- Required work
Both boundary lines count: repeat, exactly and alone, the lines from the one containing "Model this scene" to the one containing "sin, cos = math.sin, math.cos", with pictures left out.

- Material shown
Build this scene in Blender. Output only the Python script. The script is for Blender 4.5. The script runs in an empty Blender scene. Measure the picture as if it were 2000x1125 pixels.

--

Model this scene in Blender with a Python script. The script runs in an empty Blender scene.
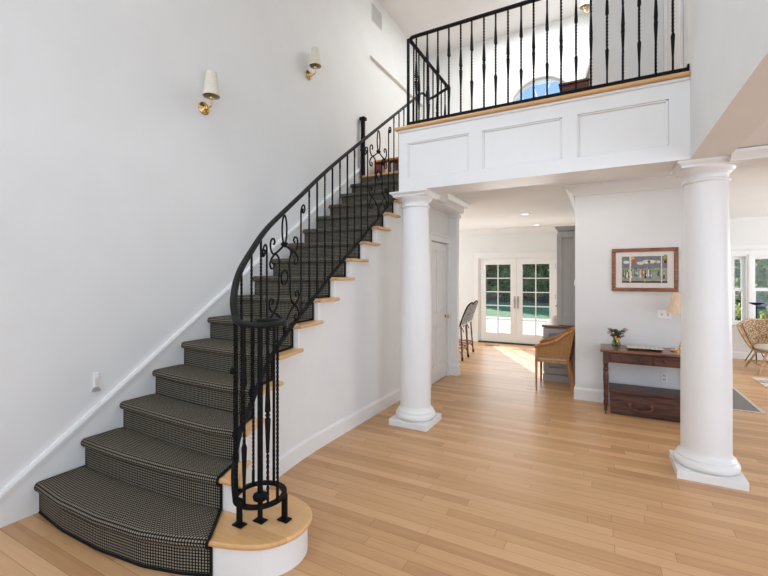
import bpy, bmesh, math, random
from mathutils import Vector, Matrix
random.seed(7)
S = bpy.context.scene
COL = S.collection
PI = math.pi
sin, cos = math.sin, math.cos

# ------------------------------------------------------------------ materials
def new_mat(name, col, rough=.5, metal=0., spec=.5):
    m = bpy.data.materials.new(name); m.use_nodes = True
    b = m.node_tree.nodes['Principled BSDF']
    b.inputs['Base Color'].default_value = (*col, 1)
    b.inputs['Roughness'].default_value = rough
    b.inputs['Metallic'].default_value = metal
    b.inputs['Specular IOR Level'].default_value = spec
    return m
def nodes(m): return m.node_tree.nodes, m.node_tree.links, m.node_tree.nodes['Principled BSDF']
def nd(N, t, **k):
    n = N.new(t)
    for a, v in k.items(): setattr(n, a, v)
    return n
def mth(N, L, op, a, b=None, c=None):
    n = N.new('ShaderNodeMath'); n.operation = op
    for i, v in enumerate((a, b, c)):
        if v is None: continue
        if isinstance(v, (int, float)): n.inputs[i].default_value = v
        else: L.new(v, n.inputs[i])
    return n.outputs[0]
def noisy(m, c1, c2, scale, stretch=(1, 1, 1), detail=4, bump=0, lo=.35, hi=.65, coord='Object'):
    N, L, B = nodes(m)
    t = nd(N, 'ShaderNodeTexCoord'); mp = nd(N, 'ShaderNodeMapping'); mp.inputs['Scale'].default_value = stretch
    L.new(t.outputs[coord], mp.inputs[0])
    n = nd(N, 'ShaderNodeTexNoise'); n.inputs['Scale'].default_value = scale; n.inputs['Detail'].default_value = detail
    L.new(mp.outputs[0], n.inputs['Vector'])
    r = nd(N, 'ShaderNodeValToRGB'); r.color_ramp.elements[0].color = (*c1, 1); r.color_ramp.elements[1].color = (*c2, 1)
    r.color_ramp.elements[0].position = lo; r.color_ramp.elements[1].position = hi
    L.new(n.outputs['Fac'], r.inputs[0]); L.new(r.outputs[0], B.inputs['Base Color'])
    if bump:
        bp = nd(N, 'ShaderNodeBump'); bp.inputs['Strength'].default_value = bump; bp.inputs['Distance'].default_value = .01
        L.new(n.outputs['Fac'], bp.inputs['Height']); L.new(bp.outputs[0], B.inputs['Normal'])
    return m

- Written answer
Model this scene in Blender with a Python script. The script runs in an empty Blender scene.
import bpy, bmesh, math, random
from mathutils import Vector, Matrix
random.seed(7)
S = bpy.context.scene
COL = S.collection
PI = math.pi
sin, cos = math.sin, math.cos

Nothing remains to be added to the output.